Cisco Blogs

Networking Forecast: Cloudy with Increasing Zettabytes

November 29, 2011 - 2 Comments

With the onset of cloud, we’re being asked more and more by our customers about the architectural requirements that result from it.  While the customers have an instinct as to what’s needed, there seems to be less actual data to that effect than what they would like.  When confronted with a similar situation over 5 years ago about the network, we developed the Cisco Visual Networking Index which focuses on the amount of traffic carried across the network to the end user to help gauge the extent of infrastructure needed to support the data deluge.  Now with the network becoming inextricably linked to the data center and cloud, we realized we need to look at the other half of the equation as well to get a truly comprehensive architectural view.  To achieve this, we reviewed 30Tb of data each month, more than 45 million speed tests, analyst forecasts, and inputs from our customers.  The result?  The inaugural Cisco Global Cloud Index, released today.

Here are a few takeaways to consider:

  • Global data center traffic is estimated to grow four-fold to reaching a total of 4.8 zettabytes annually by 2015.
  • The vast majority of the traffic – 76% — surprisingly, doesn’t even hit the network but instead stays within the data center itself, as workloads are constantly being migrated to different virtual servers.
  • Of the total data center traffic, about 11%, or 130 exabytes of annual data center traffic in 2010 is considered part of the cloud  – however that amount is going to grow significantly in the next half decade, reaching more than a third of data center traffic, or 1.6 zettabytes annually, by 2015.

Cloud may be the concept-of-the-day for the industry, but with growth like that, it shouldn’t be discounted as a passing fad but rather a lasting trend whose impact will fundamentally affect network architectures going forward.

When both the network and data center/cloud are taken into effect, it is pretty amazing how our individual activities can add to the overall traffic load far more than we realize.  Here are a few examples:

  • If you send a web email 1 Mb in size to four people, what would the resulting traffic impact be?  4-5 Mb?  In actuality, it’s more like 50 Mb by the time you take into account the virtual machines migration impact in the data center, the data is replicated in another data center, etc.  Little things can add a lot.
  • Searching for gifts on  (Hypothetically as I did during lunch on Cyber Monday… Amazon Prime service rocks, btw) With their cloud infrastructure, a single search on their site could end up touching more than 100 servers or virtual machines to get a distributed and comprehensive search results page back to you in a blink of an eye… and resulting in much more of a traffic impact than just the text page you see.
  • What about the buying process… say of a cupcake?  Fortunately, our social media team put together a short and “sweet” video showing just that.

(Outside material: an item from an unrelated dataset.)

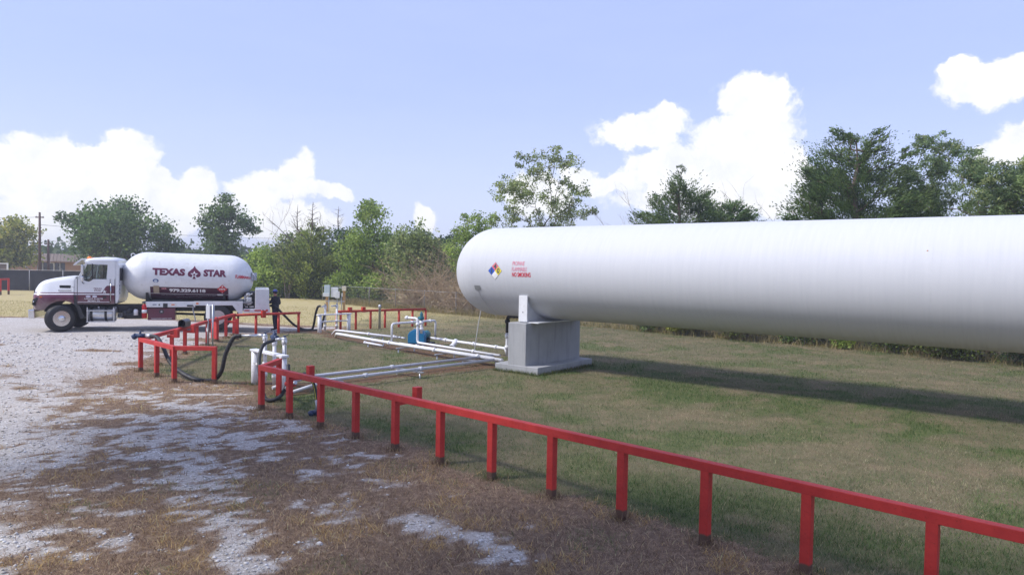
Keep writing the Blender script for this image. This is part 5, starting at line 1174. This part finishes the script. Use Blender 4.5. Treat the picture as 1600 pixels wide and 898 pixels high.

The Cisco Global Cloud Index has a lot more detail – from the extent of peak traffic loads should be factored into architectural requirements, to how much workloads will be supported by cloud vs. traditional data centers, even to the readiness of geographic regions to support cloud – which I’ll go into more details in future posts.  But in the interim, I encourage you to read all the detail here.

Just as we do with VNI, there is a paper discussing the results as well as our methodology, and even an infographic for the visual oriented ones out there, you know who you are… (just click on the image above)

I hope you find this data useful, look for more to come on this in the future, and thanks, as always, for following us on SP360.

In an effort to keep conversations fresh, Cisco Blogs closes comments after 60 days. Please visit the Cisco Blogs hub page for the latest content.


  1. With the number of people geometrically increasing online, will cloud computing ( with respect to Cisco) provide robust architecture that can withstand daily demand.

    I have been noticing usually behavior of websites of reputable companies and I paused to ask a question of networking platform/architecture.

    I think cloud servers should be given due attention in design and implementation.

    • Thanks for the comment. Cloud is certainly booming and we believe, yes, it absolutely will provide a robust enough architecture to withstand the future dramatic growth, assuming a couple of key requirements are met:
      Active deployment of the right kind of servers that are able to adopt a greater number of workloads, and arguably even more importantly,thorough integration of the cloud datacenter components and their servers with a network that understands the types of traffic that the cloud is attempting to delivery.

      Far too often, when people think of clouds, they only think of servers or data centers. Rather, we believe that those are inextricably linked to the network as a whole. This combination will great the Next Generation Internet that we believe will help make the network experiences that we all have on the network all the more visual, mobile, and on-demand with a quality level we would expect.